Well tata for now....the hubs will be home soon and will be quite upset that I have yet again failed to sleep when I should. Poor dear worries about it more than he should. Definitely going to use it as an excuse for a snuggle naptime tomorrow!!

Monday, September 2, 2013

Birthday wishes..

How do you tell someone that what you want for your birthday is something they cN't give to you right now/ won't give to you? How do you explain that the very gift on your mind is something you shouldn't want? See the hubs keeps asking what I want for my birthday in a few weeks and all that keeps popping into my mind is a baby. ...I know. We've been married for almost two months and already I got baby on the brain. I'm thinking exposure to all these pregnant women and newborns is to blame. I can't get the idea out of my head and its driving me nuts. I already know the arguements for not having one right now, but it still just won't leave! *sigh* The worst part is that I don't even know how to tell him and i'm too scared/ embarassed about my change of heart to say anything. I've been saying since day one that I don't want any right away and now its on my mind waaaay to often to even be comfortable about.
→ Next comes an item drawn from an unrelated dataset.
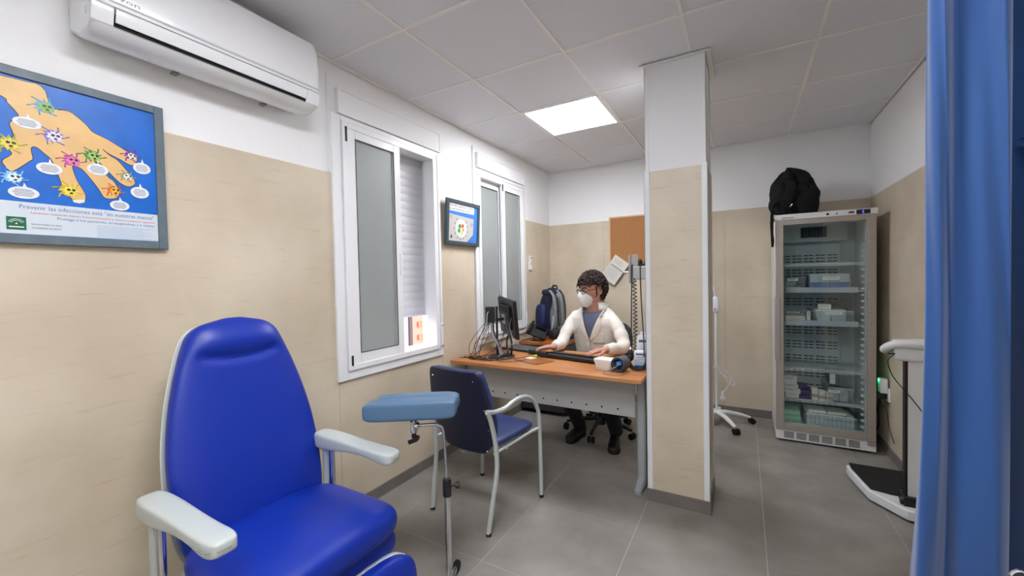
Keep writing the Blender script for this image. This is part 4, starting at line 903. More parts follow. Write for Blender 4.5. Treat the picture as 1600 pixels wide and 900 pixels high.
# head frame: face looks towards the monitor, slightly down
HC = Vector((.880, -1.090, 1.250))
HM = Matrix.Translation(HC) @ Matrix.Rotation(radians(-36), 4, 'Z') @ Matrix.Rotation(radians(8), 4, 'X') @ Matrix.Scale(1.10, 4)
def headp(d):
    """d unit vector in head space (-y front) -> surface point"""
    x, y, z = d
    p = Vector((x*.076, y*.098, z*.122))
    if z < -.05:                       # jaw narrows, chin forward
        k = min(1, (-z-.05)/.9); p.x *= 1-.42*k; p.y = p.y*(1-.10*k) if y < 0 else p.y*(1-.45*k)
        if y < 0: p.y -= .012*k
    if z > .1 and y > 0: p.y *= 1.06
    g = lambda v, c, s: math.exp(-((v-c)/s)**2)
    if y < 0:
        p.y -= .026*g(x, 0, .13)*g(z, -.20, .17)*max(0, -y)      # nose
        p.y -= .012*g(x, 0, .10)*g(z, -.02, .16)                 # nose bridge
        p.y += .010*(g(x, .36, .17)+g(x, -.36, .17))*g(z, .03, .11)  # eye sockets
        p.y -= .006*g(z, .20, .10)*g(x, 0, .6)                   # brow
        p.y -= .006*g(x, 0, .25)*g(z, -.52, .08)                 # lips
        p.y += .004*g(x, 0, .3)*g(z, -.66, .06)
        p.y -= .006*g(x, 0, .22)*g(z, -.86, .10)                 # chin
    return p
def sph(n=48, m=32, fn=None):
    rings = []
    for i in range(1, m):
        a = pi*i/m
        rings.append([fn(Vector((sin(a)*cos(2*pi*j/n), sin(a)*sin(2*pi*j/n), -cos(a)))) for j in range(n)])
    return rings
def hand(mb, W, D, side, palmz=(0, 0, 1), curl=.35, L=.092, wd=.042):
    """W wrist, D direction of the fingers, side = +1 thumb on the left of D seen from above"""
    D = Vector(D).normalized(); U = Vector(palmz); U = (U-D*U.dot(D)).normalized(); S = U.cross(D)*side
    rings = []
    for t, hw, th in ((-.02, .026, .019), (0, .026, .018), (.02, .031, .017), (.05, .038, .0155), (.08, .040, .0135), (.095, .037, .011)):
        rings.append([W+D*t+S*hw*sup(2*pi*j/20, 2.8)[0]+U*(th*sup(2*pi*j/20, 2.8)[1]+.0+.006*sin(pi*min(1, max(0, t)/.095))) for j in range(20)])
    mb.loft(rings)
    for k, (o, l) in enumerate(((.030, .068), (.0105, .078), (-.0095, .073), (-.029, .056))):
        b = W+D*(.088-.004*abs(k-1))+S*o*1.02+U*.003; sp = D*1+S*(.10*(1.2-k*.8)); sp.normalize()
        d1 = (sp*cos(curl*.4)-U*sin(curl*.4)); d2 = sp*cos(curl*1.3)-U*sin(curl*1.3); d3 = sp*cos(curl*2.2)-U*sin(curl*2.2)
        p1 = b+d1*l*.45; p2 = p1+d2*l*.32; p3 = p2+d3*l*.25
        mb.tube([b-sp*.02, b, p1, p2, p3, p3+d3*.004], [.0088, .0092, .0086, .0078, .0066, .0035], 10)
        mb.ball(p1, .0089, 10, 6); mb.ball(p2, .0079, 10, 6)
    b = W+D*.022+S*.028-U*.004; t1 = (D*.72+S*.62-U*.22).normalized(); t2 = (D*.93+S*.22-U*.30).normalized()
    mb.tube([b-t1*.02, b, b+t1*.038, b+t1*.038+t2*.030, b+t1*.038+t2*.044], [.013, .0135, .011, .0095, .005], 10)
S1 = tw(-.180, -.060, 1.00); E1 = Vector((.640, -1.215, .800)); W1_ = Vector((.672, -1.455, .800))
S2 = tw(.180, -.075, .985); E2 = Vector((1.175, -1.235, .795)); W2_ = Vector((1.095, -1.455, .806))
D1 = Vector((.535, -1.505, .788))-W1_; D2 = Vector((.955, -1.565, .785))-W2_
mb = MB()
mb.loft([[HM @ p for p in r] for r in sph(fn=headp)])
for sg in (-1, 1):   # ears
    TE = HM @ Matrix.Translation((sg*.077, .012, -.005)) @ Matrix.Rotation(sg*radians(18), 4, 'Z')
    mb.tube([TE @ Vector((0, .020*cos(a)*(.8 if sin(a) < 0 else 1.1)+.004, .031*sin(a))) for a in [2*pi*i/16 for i in range(17)]], .0052, 8)
    mb.ball(TE @ Vector((-sg*.003, .002, 0)), (.007, .016, .026), 10, 8)
mb.tube([NB+Vector((0, .02, -.09)), NB+Vector((0, .012, -.03)), NB+Vector((-.002, .002, .03)), HM @ Vector((0, .028, -.085)), HM @ Vector((0, .02, -.03))], [.095, .078, .066, .064, .066], 20)
torso(mb, -.022, .52, 1.08)
mb.tube([S1, S1.lerp(E1, .5), E1, E1.lerp(W1_, .5), W1_], [.040, .034, .030, .029, .024], 14)
mb.tube([S2, S2.lerp(E2, .5), E2, E2.lerp(W2_, .5), W2_], [.040, .034, .030, .029, .024], 14)
hand(mb, W1_, D1, -1, curl=.30); hand(mb, W2_, D2, 1, curl=.34)
HIP = {-1: tw(-.09, 0, .50), 1: tw(.09, 0, .50)}
KN = {-1: Vector((.745, -1.44, .50)), 1: Vector((1.09, -1.45, .50))}
AN = {-1: Vector((.775, -1.185, .09)), 1: Vector((1.105, -1.225, .09))}
for s_ in (-1, 1):
    mb.tube([HIP[s_], HIP[s_].lerp(KN[s_], .5), KN[s_], KN[s_].lerp(AN[s_], .4), AN[s_]], [.085, .072, .055, .05, .036], 14)
person = mb.build('person', M_skin, None, smooth=60)
rm = person.modifiers.new('remesh', 'REMESH'); rm.mode = 'VOXEL'; rm.voxel_size = .0042; rm.use_smooth_shade = True
sm = person.modifiers.new('smooth', 'SMOOTH'); sm.factor = .5; sm.iterations = 2
tag(person, 'doctor in a white coat, glasses and white face mask, seated typing at the desk', 'person')
# eyes, brows
for sg in (-1, 1):
    e_ = MB().ball(HM @ Vector((sg*.030, -.0865, .006)), (.0125, .0125, .0105), 14, 10).build('eye', mat('eye_white', '#e6e1dc', .3), person)
    MB().ball(HM @ Vector((sg*.030, -.0965, .004)), .0045, 10, 8).build('iris', mat('iris_dark', '#2a1a12', .2), e_)
    MB().tube([HM @ Vector(p) for p in ((sg*.012, -.103, .026), (sg*.030, -.100, .033), (sg*.050, -.086, .027))], [.004, .0045, .002], 6, flat=.8).build('eyebrow', mat('brow_dark', '#241915', .8), person)
# mask
M_mask = mat('mask_white', '#eeeeed', .75, bump=.1, bscale=120)
mb = MB(); rings = []
for i in range(13):
    v = i/12; zc = .06-1.02*v*.98   # from the nose bridge to under the chin
    rr = []
    for j in range(17):
        t = -1+2*j/16; az = t*radians(62+8*sin(pi*v)-14*(1-v)**3*2)
        zz_ = zc-.10*abs(t)**1.5*(1-v)*2.0+.08*abs(t)**2*v
        h = sqrt(max(.05, 1-min(.98, zz_*zz_))); d = Vector((sin(az)*h, -cos(az)*h, zz_))
        p = headp(d)*1.03; p += Vector((0, -(.008+.044*min(1, v*1.3))*(1 if v < .82 else 1-(v-.82)/.18*.75)*(1-t**4)**.8-.002, 0)); p.z -= .016*v*(1-t*t); rr.append(HM @ p)
    rings.append(rr)
vs = [p for r in rings for p in r]; fs = []
for i in range(12):
    for j in range(16): a = i*17+j; fs.append((a, a+1, a+18, a+17))
mk = MB().add(vs, fs).build('face_mask', M_mask, person, smooth=60)
so = mk.modifiers.new('s', 'SOLIDIFY'); so.thickness = .003; sb_ = mk.modifiers.new('d', 'SUBSURF'); sb_.levels = sb_.render_levels = 1
mid = [HM @ (headp(Vector((sin(t*1.0)*.93, -cos(t*1.0)*.93, -.28)).normalized())*1.03+Vector((0, -.033*(1-(t/1.1)**4)**.8, 0))) for t in [-.9+1.8*i/12 for i in range(13)]]
for sg in (-1, 1):
    for z0, z1 in ((-.012, .020), (-.072, -.024)):
        MB().tube(spline([HM @ Vector((sg*.064, -.052, z0)), HM @ Vector((sg*.0765, -.020, (z0*2+z1)/3)), HM @ Vector((sg*.084, .014, z1)), HM @ Vector((sg*.080, .026, z1*.8))]), .0019, 6).build('ear_strap', mat('strap_beige', '#e3c8a6', .6), mk)
# glasses
M_gl = mat('glasses_frame', '#2b2326', .3)
gl = MB()
for sg in (-1, 1):
    c = Vector((sg*.034, -.116, .004)); gl.tube([HM @ (c+Vector((.026*sup(2*pi*j/24, 3)[0], .006*abs(cos(2*pi*j/24))*0+abs(.0), .017*sup(2*pi*j/24, 3)[1]))+Vector((0, .010*max(0, sg*sup(2*pi*j/24, 3)[0]), 0))) for j in range(25)], .0020, 6)
    gl.tube([HM @ Vector((sg*.060, -.106, .010)), HM @ Vector((sg*.074, -.070, .010)), HM @ Vector((sg*.081, .0, .010)), HM @ Vector((sg*.080, .022, .0))], .0022, 6)
gl.tube([HM @ Vector((-.009, -.118, .008)), HM @ Vector((0, -.121, .010)), HM @ Vector((.009, -.118, .008))], .0018, 6)
g_ = gl.build('glasses', M_gl, person)
for sg in (-1, 1):
    MB().prism([HM @ Vector((sg*.034+.025*sup(2*pi*j/20, 3)[0], -.116+.010*max(0, sg*sup(2*pi*j/20, 3)[0]), .004+.016*sup(2*pi*j/20, 3)[1])) for j in range(20)], (0, 1, 0), .0008).build('lens', M_glass, g_)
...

I've been stressing about this and I keep trying to talk myself out of it. We don't have the money, we don't have any school finished, our apartment isn't big enough, I don't have insurance, we just got married, and a whole list of other things that make valid arguements...and than it all goes away in the blink of an eye. Every. Single. Arguement. *POOF* Gone with the wind, never to be seen again. At least until the next day when the cycle begins again.

What's a girl to do? Can someone out there lend a hand or some helpful advice?